To do: Return each line of the listing below, unchanged, and omit the images.

Given material:
╔══

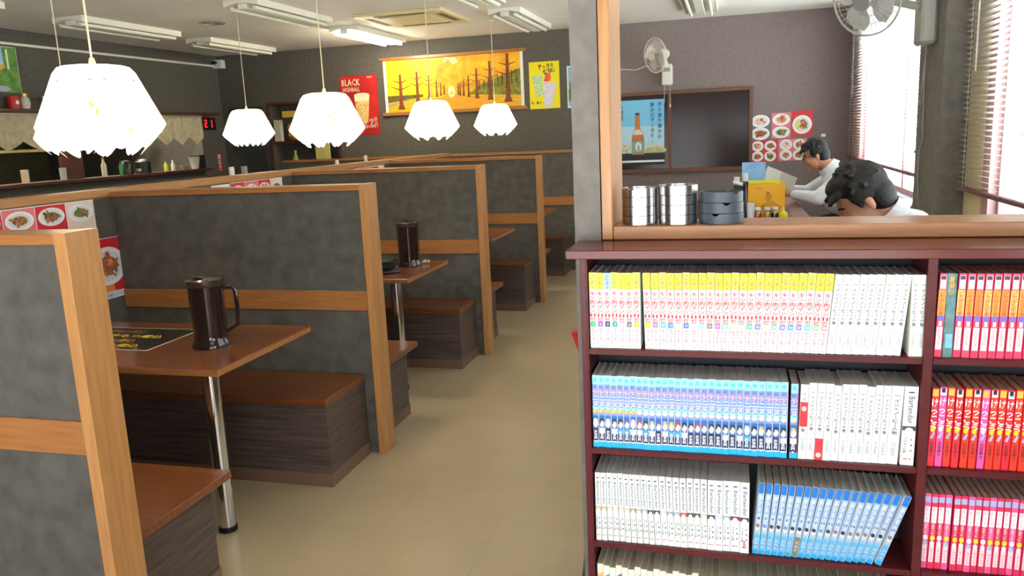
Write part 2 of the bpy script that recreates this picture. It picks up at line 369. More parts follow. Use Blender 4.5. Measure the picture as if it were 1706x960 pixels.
# water jugs
JG = mat('smoky_acrylic', (52, 36, 34), 0.08, trans=0.35, ior=1.45, coat=0.6)
JL = mat('smoky_lid', (60, 48, 40), 0.2, coat=0.6)
def jug(loc, label, rz, hd):
    t = thing('water_jug', label, 'jug', loc, 'smoky brown water jugs')
    x, y, z = loc
    r = .073
    B(JG).lathe([(0, .002), (r+.006, .002), (r+.006, .014), (r-.003, .028), (r-.005, .05), (r-.001, .25), (r+.001, .262), (r-.006, .262), (r-.009, .25), (r-.013, .05), (0, .04)], loc, 36).build('jug_body', parent=t, smooth=True)
    B(JL).lathe([(r+.002, .258), (r+.005, .262), (r+.005, .285), (r, .291), (.03, .297), (0, .298)], loc, 36).build('jug_lid', parent=t, smooth=True)
    d = Vector((math.cos(hd), math.sin(hd), 0)); b = Vector(loc)
    pts = [b+d*(r-.002)+Vector((0, 0, .245)), b+d*(r+.03)+Vector((0, 0, .25)), b+d*(r+.045)+Vector((0, 0, .23)), b+d*(r+.047)+Vector((0, 0, .15)), b+d*(r+.04)+Vector((0, 0, .085)), b+d*(r-.004)+Vector((0, 0, .06))]
    B(JG).tube(pts, .009, 8).build('handle', parent=t, smooth=True)
    B(JL).box(x-.02, x+.02, y-.055, y-.02, z+.296, z+.303, bev=.002).build('lid_catch', parent=t)
jug((-2.10, 2.80, .7301), 'smoky brown plastic water jug with handle, on the nearest booth table', 0, 0.35)
jug((-2.025, 4.80, .7301), 'smoky brown plastic water jug standing on the second booth table', 0, 2.3)
# placemat
pm = Print((-2.66, 2.69, .7303), (1, 0, 0), (0, 1, 0), .0003)
pm.rect(-.3, 0, .325, .36, col(232, 228, 214)); pm.up().rect(-.294, .006, .318, .354, mat('placemat_black', (26, 24, 22), 0.35))
pm.up()
for i, (w_, c_) in enumerate([(.5, (214, 190, 40)), (.42, (206, 140, 30)), (.5, (220, 200, 60)), (.36, (196, 120, 30))]):
    pm.text('どて焼・牛もつ煮込', -.27, .045+i*.075, .055, col(*c_), w=w_)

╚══

Finished task:
Write part 2 of the bpy script that recreates this picture. It picks up at line 369. More parts follow. Use Blender 4.5. Measure the picture as if it were 1706x960 pixels.
# water jugs
JG = mat('smoky_acrylic', (52, 36, 34), 0.08, trans=0.35, ior=1.45, coat=0.6)
JL = mat('smoky_lid', (60, 48, 40), 0.2, coat=0.6)
def jug(loc, label, rz, hd):
    t = thing('water_jug', label, 'jug', loc, 'smoky brown water jugs')
    x, y, z = loc
    r = .073
    B(JG).lathe([(0, .002), (r+.006, .002), (r+.006, .014), (r-.003, .028), (r-.005, .05), (r-.001, .25), (r+.001, .262), (r-.006, .262), (r-.009, .25), (r-.013, .05), (0, .04)], loc, 36).build('jug_body', parent=t, smooth=True)
    B(JL).lathe([(r+.002, .258), (r+.005, .262), (r+.005, .285), (r, .291), (.03, .297), (0, .298)], loc, 36).build('jug_lid', parent=t, smooth=True)
    d = Vector((math.cos(hd), math.sin(hd), 0)); b = Vector(loc)
    pts = [b+d*(r-.002)+Vector((0, 0, .245)), b+d*(r+.03)+Vector((0, 0, .25)), b+d*(r+.045)+Vector((0, 0, .23)), b+d*(r+.047)+Vector((0, 0, .15)), b+d*(r+.04)+Vector((0, 0, .085)), b+d*(r-.004)+Vector((0, 0, .06))]
    B(JG).tube(pts, .009, 8).build('handle', parent=t, smooth=True)
    B(JL).box(x-.02, x+.02, y-.055, y-.02, z+.296, z+.303, bev=.002).build('lid_catch', parent=t)
jug((-2.10, 2.80, .7301), 'smoky brown plastic water jug with handle, on the nearest booth table', 0, 0.35)
jug((-2.025, 4.80, .7301), 'smoky brown plastic water jug standing on the second booth table', 0, 2.3)
# placemat
pm = Print((-2.66, 2.69, .7303), (1, 0, 0), (0, 1, 0), .0003)
pm.rect(-.3, 0, .325, .36, col(232, 228, 214)); pm.up().rect(-.294, .006, .318, .354, mat('placemat_black', (26, 24, 22), 0.35))
pm.up()
for i, (w_, c_) in enumerate([(.5, (214, 190, 40)), (.42, (206, 140, 30)), (.5, (220, 200, 60)), (.36, (196, 120, 30))]):
    pm.text('どて焼・牛もつ煮込', -.27, .045+i*.075, .055, col(*c_), w=w_)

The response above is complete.